Morgan's latest novel, and his first fantasy. Resembles a lot the themes of Mieville's stuff (particularly Iron Council) and some of Morgan's own earlier stuff. The resemblance is a bit unfortunate, because The Steel Remains isn't nearly as strong, and might have been more enjoyable if I hadn't set really high sights on it. Ultimately I have mixed reactions. The book feels in some ways more like the middle volume in a trilogy than the first one it is, all the characters and the setting coming in with a lot of stuff already in action. Partly this makes it feel decently fleshed out, like a lived-in world with a lot of history, but it's also alienating to connect with the characters. There's a lot of anger in this book, against homophobia, against the selling and domination of people, against varied forms of militarism, exploitation, hypocrisy and fanaticism. Morgan's story is tight enough that this isn't just a case of the character or author stopping the narrative to lecture, or filling the world with strawman. It's a grim environment, but a complex one, with few easy moral decisions and an overall believability. I was reminded several times of Iran late under the shah--repressive, corrupt, and with the waiting forces in the wing preparing to launch the society into an even more repressive and homophobic theocracy. I'll be interested to see if the later volumes follow up this parallel at all. Clearly one of Morgan's main projects in this was to take the standard fantasy template and add a whole awareness of homosexuality, homophobia, slavery, sexual violence--common to human societies, and aren't going to change just because of magic.

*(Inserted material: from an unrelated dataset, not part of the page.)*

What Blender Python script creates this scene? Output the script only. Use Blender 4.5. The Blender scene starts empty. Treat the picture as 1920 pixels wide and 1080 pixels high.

One standout element in this work is the relation of the main character to violence. He's from a very violent context, and he inhabits this type of position to earn his living, as well as to assert his own way of living, but this isn't presented as a redemptive thing. It's a basically destructive force, even when used against all-slaughtering invaders or bigoted fanatics it doesn't make a hero, it produces an extremely dangerous man. The most notable moment of this is the flashback shown where
Ringil kills a child. About the most extreme provoking circumstances one could imagine--the child was throwing stones as part of the torture of Ringil's lover--but the act of violence was excessive, unhesitating and basically unthinking, and it brings home the problems with both the society and Ringil's own actions in relation to it.

Still, I find the project far less satisfying or interesting than Market Forces. Partly because the fantasy tropings and mystical invasion forces do give a tone of unreality that make the grim focus of the human environment appear too polemical. The biggest factor, though, is that the plot through this deconstruction isn't that engaging. While George R. R. Martin is good at anchoring his darkness to an interesting narrative and Mieville is fantastic at it, The Steel Remains doesn't work great as an actual plot. At least one too many eldritch menacing forces, and a bit too much circling the wagons in terms of political intrigue and resuce-the-slave. The character stuff is more engaging, and it's apparent that Morgan was really quite ambitious in setting up this kind of work, but there are significant areas where I don't think it fully delivers. I'll be interested in reading the rest of the series and in following Morgan's work, but this particular story isn't top tier fantasy for me.